# DATA PROVIDED start

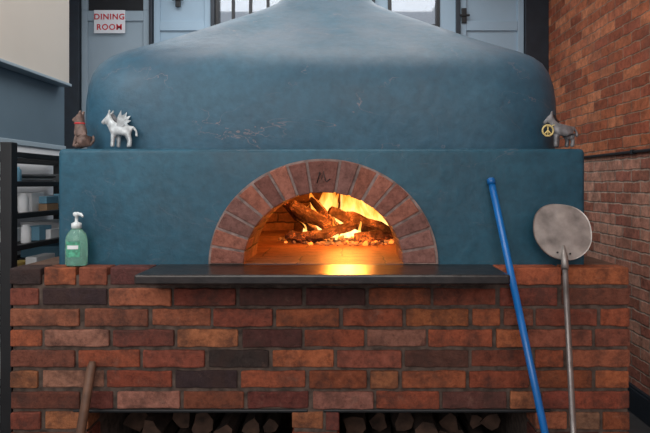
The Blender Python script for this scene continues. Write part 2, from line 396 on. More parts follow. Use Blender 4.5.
for sx in (-1, 1):
    for r in range(16):
        z1 = TOP+J/2-r*PITCH; z0 = max(z1-PITCH, 0)
        if r == 0: z1 = CORE
        if z1 < 0.02: continue
        y = 0.09 + (0.1 if r % 2 else 0)
        while y < 1.93:
            ye = min(y+0.21, 1.95)
            if sx < 0: sbox(BX0-0.002, BX0+0.05, y+J/2, ye-J/2, z0+J/2, z1-J/2)
            else: sbox(BX1-0.05, BX1+0.002, y+J/2, ye-J/2, z0+J/2, z1-J/2)
            y = ye
fin(bm, 'brick_base', [M_brick], oven, bevel=0.004, seg=2)
boxes('steel_lintels', [(OPS[0][0]-0.05, OPS[0][1]+0.05, 0.004, 0.09, OZ1-0.008, OZ1+0.003), (OPS[1][0]-0.05, OPS[1][1]+0.05, 0.004, 0.09, OZ1-0.008, OZ1+0.003)], [M_dark], oven)

ACX = -0.072; HZ = 1.047
IA, IB = 0.268, 0.243
OA, OB = 0.378, 0.347
bm = bmesh.new()
bm_box(bm, -0.966, 0.808, 0.08, 1.92, CORE, 1.434)
es = [ed for ed in bm.edges if not all(abs(v.co.z-CORE) < 1e-4 for v in ed.verts)]
bmesh.ops.bevel(bm, geom=es, offset=0.016, segments=4, affect='EDGES', profile=0.5)
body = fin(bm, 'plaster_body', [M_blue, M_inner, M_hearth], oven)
def cutter(bm):
    me = bpy.data.meshes.new('c'); bmesh.ops.recalc_face_normals(bm, faces=bm.faces[:]); bm.to_mesh(me); bm.free()
    o = bpy.data.objects.new('cut', me); COL.objects.link(o); return o
bm = bmesh.new()
K = 40
pf = []; pb = []
for k in range(K+1):
    a = math.pi*k/K
    x = ACX+IA*math.cos(a); z = HZ+IB*math.sin(a)
    pf.append(bm.verts.new((x, -0.05, z))); pb.append(bm.verts.new((x, 0.55, z)))
bm.faces.new(pf); bm.faces.new(pb[::-1])
for k in range(K+1):
    j = (k+1) % (K+1); bm.faces.new((pf[k], pb[k], pb[j], pf[j]))
c1 = cutter(bm)
bm = bmesh.new()
rings = []; nS = 64
for i in range(13):
    ph = math.pi/2*i/13
    rr = math.cos(ph)**0.6; zz = math.sin(ph)*0.362
    rings.append([bm.verts.new((ACX+0.68*rr*math.cos(2*math.pi*k/nS), 0.98+0.66*rr*math.sin(2*math.pi*k/nS), HZ+zz)) for k in range(nS)])
for a, b in zip(rings, rings[1:]):
    for k in range(nS): bm.faces.new((a[k], a[(k+1) % nS], b[(k+1) % nS], b[k]))
bm.faces.new(rings[0][::-1]); bm.faces.new(rings[-1])
c2 = cutter(bm)
for c in (c1, c2):
    md = body.modifiers.new('b', 'BOOLEAN'); md.operation = 'DIFFERENCE'; md.object = c; md.solver = 'EXACT'
dg = bpy.context.evaluated_depsgraph_get()
me = bpy.data.meshes.new_from_object(body.evaluated_get(dg))
body.modifiers.clear(); body.data = me
bpy.data.objects.remove(c1); bpy.data.objects.remove(c2)
for p in me.polygons:
    c = p.center
    if 0.083 < c.y < 1.88 and -0.92 < c.x < 0.77 and 1.03 < c.z < 1.42:
        p.material_index = 2 if p.normal.z > 0.9 else 1
    else: p.material_index = 0
    p.use_smooth = True
me.set_sharp_from_angle(angle=math.radians(30))

# dome
bm = bmesh.new()
prof = [(1.0, 1.425), (1.003, 1.47), (1.005, 1.55), (1.003, 1.62), (0.996, 1.675), (0.983, 1.72), (0.962, 1.757), (0.932, 1.786), (0.89, 1.811), (0.84, 1.836), (0.78, 1.866), (0.71, 1.902), (0.64, 1.940), (0.57, 1.978), (0.495, 2.02), (0.42, 2.06), (0.35, 2.10), (0.29, 2.14), (0.24, 2.185), (0.21, 2.28)]
rings = []; nS = 160
for k0, z in prof:
    n = 8.5 if k0 > 0.95 else 2.5 + 6.0*max(0, (k0-0.21)/0.74)**0.8
    rg = []
    for k in range(nS):
        a = 2*math.pi*k/nS
        ca, sa = math.cos(a), math.sin(a)
        rr = (abs(ca)**n+abs(sa)**n)**(-1/n)
        x = -0.088+0.890*k0*rr*ca; y = 1.0+0.856*k0*rr*sa
        w = noise.noise(Vector((x*2.0, y*2.0, z*2.2)))*0.016 + noise.noise(Vector((x*7, y*7, z*7)))*0.003
        rg.append(bm.verts.new((x*(1+w*0.3), y+w*(1 if sa < 0 else -1), z+w*0.5)))
    rings.append(rg)
for a, b in zip(rings, rings[1:]):
    for k in range(nS): bm.faces.new((a[k], a[(k+1) % nS], b[(k+1) % nS], b[k]))
bm.faces.new(rings[0][::-1]); bm.faces.new(rings[-1])
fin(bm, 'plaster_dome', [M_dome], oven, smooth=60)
bm = bmesh.new()
bm_lathe(bm, [(0.150, 0), (0.150, 0.06), (0.165, 0.065), (0.165, 0.1), (0.150, 0.105), (0.150, 0.92)], (-0.07, 1.0, 2.27), n=40)
fin(bm, 'flue_pipe', [M_pipe], oven, smooth=40)

# arch voussoirs
bm = bmesh.new(); lay = bm.loops.layers.float_color.new('Col')
APAL = [(0.24, 0.092, 0.068), (0.28, 0.105, 0.072), (0.20, 0.080, 0.063), (0.31, 0.11, 0.072), (0.22, 0.102, 0.085)]
NV = 8; kh = math.radians(8.5)
angs = []
st = (math.pi/2-kh)/NV
for i in range(NV): angs.append((i*st, (i+1)*st))
angs.append((math.pi/2-kh, math.pi/2+kh))
for i in range(NV): angs.append((math.pi/2+kh+i*st, math.pi/2+kh+(i+1)*st))
def ell(a, A, B, ins=0): return Vector((ACX+(A+ins)*math.cos(a), 0, HZ+(B+ins)*math.sin(a)))
for a0, a1 in angs:
    g = 0.0045
    col = R.choice(APAL); kk = R.uniform(0.85, 1.2); col = (col[0]*kk, col[1]*kk, col[2]*kk, 1)
    sub = 2
    yf = 0.060+R.uniform(-0.003, 0.003)
    dO = R.uniform(-.004, .004)
    P = []
    for s in range(sub+1):
        a = a0+(a1-a0)*s/sub
        sh_i = g*(1 if s == 0 else (-1 if s == sub else 0))
        P.append((ell(a+sh_i/IA, IA, IB, -0.003), ell(a+sh_i/OA, OA+dO, OB+dO)))
    vf = [[bm.verts.new((p.x, yf, max(p.z, HZ+0.001))) for p in pr] for pr in P]
    vb = [[bm.verts.new((p.x, 0.20, max(p.z, HZ+0.001))) for p in pr] for pr in P]
    fs = []
    for s in range(sub):
        fs.append(bm.faces.new((vf[s][0], vf[s][1], vf[s+1][1], vf[s+1][0])))
        fs.append(bm.faces.new((vb[s][0], vb[s+1][0], vb[s+1][1], vb[s][1])))
        fs.append(bm.faces.new((vf[s][1], vb[s][1], vb[s+1][1], vf[s+1][1])))
        fs.append(bm.faces.new((vf[s][0], vf[s+1][0], vb[s+1][0], vb[s][0])))
    fs.append(bm.faces.new((vf[0][0], vb[0][0], vb[0][1], vf[0][1])))
    fs.append(bm.faces.new((vf[sub][0], vf[sub][1], vb[sub][1], vb[sub][0])))
    for f in fs:
        for lp in f.loops: lp[lay] = col
fin(bm, 'arch_bricks', [M_abrick], oven, bevel=0.003)
bm = bmesh.new()
prev = None
for k in range(49):
    a = math.pi*k/48
    pi_, po = ell(a, IA, IB), ell(a, OA, OB, 0.005)
    q = [bm.verts.new((p.x, y, max(p.z, HZ+.001))) for y in (0.064, 0.12) for p in (pi_, po)]
    if prev:
        for s in ((0, 1), (1, 3), (3, 2), (2, 0)): bm.faces.new((prev[s[0]], prev[s[1]], q[s[1]], q[s[0]]))
    else: bm.faces.new((q[0], q[1], q[3], q[2]))
    prev = q
bm.faces.new((prev[0], prev[2], prev[3], prev[1]))
fin(bm, 'arch_mortar', [M_amortar], oven)
bm = bmesh.new()
zc = HZ+(IB+OB)/2
pts = [(-0.021, -0.024), (-0.011, 0.014), (-0.006, -0.012), (0.001, 0.016), (0.006, -0.012), (0.010, -0.020), (0.023, -0.010)]
bm_tube(bm, [(ACX+a, 0.057, zc+b) for a, b in pts], 0.0018, n=6)
fin(bm, 'keystone_mark', [M_dark], oven)
bm = bmesh.new()
bm_box(bm, SL0, SL1, -0.16, 0.08, 1.016, HZ-0.001)
fin(bm, 'hearth_slab', [M_slab], oven, bevel=0.006, seg=3)

# ---------------------------------------------------------------- fire
def bm_log(bm, p0, p1, r, n=9, split=False, mi=0, mie=1, rough=1.0):
    p0, p1 = Vector(p0), Vector(p1); d = (p1-p0).normalized()
    u = d.cross(Vector((0, 0, 1)))
    if u.length < .1: u = d.cross(Vector((1, 0, 0)))
    u.normalize(); w = u.cross(d).normalized()
    rot = R.uniform(0, 6.28)
    shape = []
    for k in range(n):
        a = 2*math.pi*k/n
        if split:
            f = 1.0 if k < n*0.45 else 0.62+0.38*abs(math.cos((a-1.5*math.pi)*1.0))**3
        else: f = 1
        shape.append(f*R.uniform(0.88, 1.08))
    rings = []
    S = 8
    for s in range(S):
        c = p0.lerp(p1, s/(S-1)) + Vector((R.uniform(-1, 1), R.uniform(-1, 1), R.uniform(-1, 1)))*r*0.08*rough
        e_ = 1 if 0 < s < S-1 or rough < 1.5 else 0.7
        rings.append([bm.verts.new(c+(u*math.cos(2*math.pi*k/n+rot)+w*math.sin(2*math.pi*k/n+rot))*r*e_*shape[k]*R.uniform(1-.07*rough, 1+.07*rough)) for k in range(n)])
    for a, b in zip(rings, rings[1:]):
        for k in range(n):
            f = bm.faces.new((a[k], a[(k+1) % n], b[(k+1) % n], b[k])); f.material_index = mi
    f = bm.faces.new(rings[0]); f.material_index = mie
    f = bm.faces.new(rings[-1][::-1]); f.material_index = mie
fire = empty('wood_fire')
M_char, nt, out = mk('charred_log'); L = nt.links.new
b = N(nt, 'ShaderNodeBsdfPrincipled'); b.inputs['Roughness'].default_value = 0.9
tc = N(nt, 'ShaderNodeTexCoord'); vo = N(nt, 'ShaderNodeTexVoronoi', feature='DISTANCE_TO_EDGE'); vo.inputs['Scale'].default_value = 60
L(tc.outputs['Object'], vo.inputs['Vector'])
no = noise_node(nt, tc, 14, 8, 0.65)
r = ramp(nt, [(0.0, (1, 1, 1)), (0.07, (0, 0, 0))]); L(vo.outputs['Distance'], r.inputs['Fac'])
r2 = ramp(nt, [(0.55, (0, 0, 0)), (0.65, (1, 1, 1))]); L(no.outputs['Fac'], r2.inputs['Fac'])
mu = N(nt, 'ShaderNodeMath', operation='MULTIPLY'); L(r.outputs['Color'], mu.inputs[0]); L(r2.outputs['Color'], mu.inputs[1])
mu2 = N(nt, 'ShaderNodeMath', operation='MULTIPLY'); L(mu.outputs[0], mu2.inputs[0]); mu2.inputs[1].default_value = 2
b.inputs['Emission Color'].default_value = (1, 0.16, 0.015, 1); L(mu2.outputs[0], b.inputs['Emission Strength'])
r3 = ramp(nt, [(0.38, (0.025, 0.017, 0.014)), (0.52, (0.10, 0.06, 0.047)), (0.66, (0.28, 0.18, 0.14))]); L(no.outputs['Fac'], r3.inputs['Fac']); L(r3.outputs['Color'], b.inputs['Base Color'])
bp = N(nt, 'ShaderNodeBump'); bp.inputs['Distance'].default_value = 0.006; L(vo.outputs['Distance'], bp.inputs['Height']); L(bp.outputs[0], b.inputs['Normal'])
L(b.outputs[0], out.inputs[0])
bm = bmesh.new()
FL = [((-0.29, 0.86, HZ+0.185), (-0.13, 0.92, HZ+0.03), 0.022),
      ((-0.24, 0.80, HZ+0.175), (-0.02, 0.86, HZ+0.045), 0.032),
      ((-0.16, 0.92, HZ+0.20), (-0.03, 0.82, HZ+0.06), 0.020),
      ((-0.07, 0.78, HZ+0.150), (0.15, 0.88, HZ+0.03), 0.026),
      ((0.00, 0.82, HZ+0.13), (0.22, 0.80, HZ+0.050), 0.020),
      ((-0.17, 0.74, HZ+0.028), (0.05, 0.80, HZ+0.085), 0.024),
      ((-0.27, 0.80, HZ+0.032), (-0.10, 0.74, HZ+0.032), 0.026),
      ((0.05, 0.76, HZ+0.026), (0.24, 0.84, HZ+0.045), 0.026),
      ((-0.22, 1.2, HZ+0.05), (0.26, 1.18, HZ+0.05), 0.045)]
for a, c, rr in FL: bm_log(bm, a, c, rr, split=True, n=10, mi=0, mie=0, rough=2.2)
fin(bm, 'burning_logs', [M_char], fire)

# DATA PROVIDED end

Skip every picture and return the lines above from the top through the one that contains "segments=4, affect='EDGES', profile=0.5)".

The Blender Python script for this scene continues. Write part 2, from line 396 on. More parts follow. Use Blender 4.5.
for sx in (-1, 1):
    for r in range(16):
        z1 = TOP+J/2-r*PITCH; z0 = max(z1-PITCH, 0)
        if r == 0: z1 = CORE
        if z1 < 0.02: continue
        y = 0.09 + (0.1 if r % 2 else 0)
        while y < 1.93:
            ye = min(y+0.21, 1.95)
            if sx < 0: sbox(BX0-0.002, BX0+0.05, y+J/2, ye-J/2, z0+J/2, z1-J/2)
            else: sbox(BX1-0.05, BX1+0.002, y+J/2, ye-J/2, z0+J/2, z1-J/2)
            y = ye
fin(bm, 'brick_base', [M_brick], oven, bevel=0.004, seg=2)
boxes('steel_lintels', [(OPS[0][0]-0.05, OPS[0][1]+0.05, 0.004, 0.09, OZ1-0.008, OZ1+0.003), (OPS[1][0]-0.05, OPS[1][1]+0.05, 0.004, 0.09, OZ1-0.008, OZ1+0.003)], [M_dark], oven)

ACX = -0.072; HZ = 1.047
IA, IB = 0.268, 0.243
OA, OB = 0.378, 0.347
bm = bmesh.new()
bm_box(bm, -0.966, 0.808, 0.08, 1.92, CORE, 1.434)
es = [ed for ed in bm.edges if not all(abs(v.co.z-CORE) < 1e-4 for v in ed.verts)]
bmesh.ops.bevel(bm, geom=es, offset=0.016, segments=4, affect='EDGES', profile=0.5)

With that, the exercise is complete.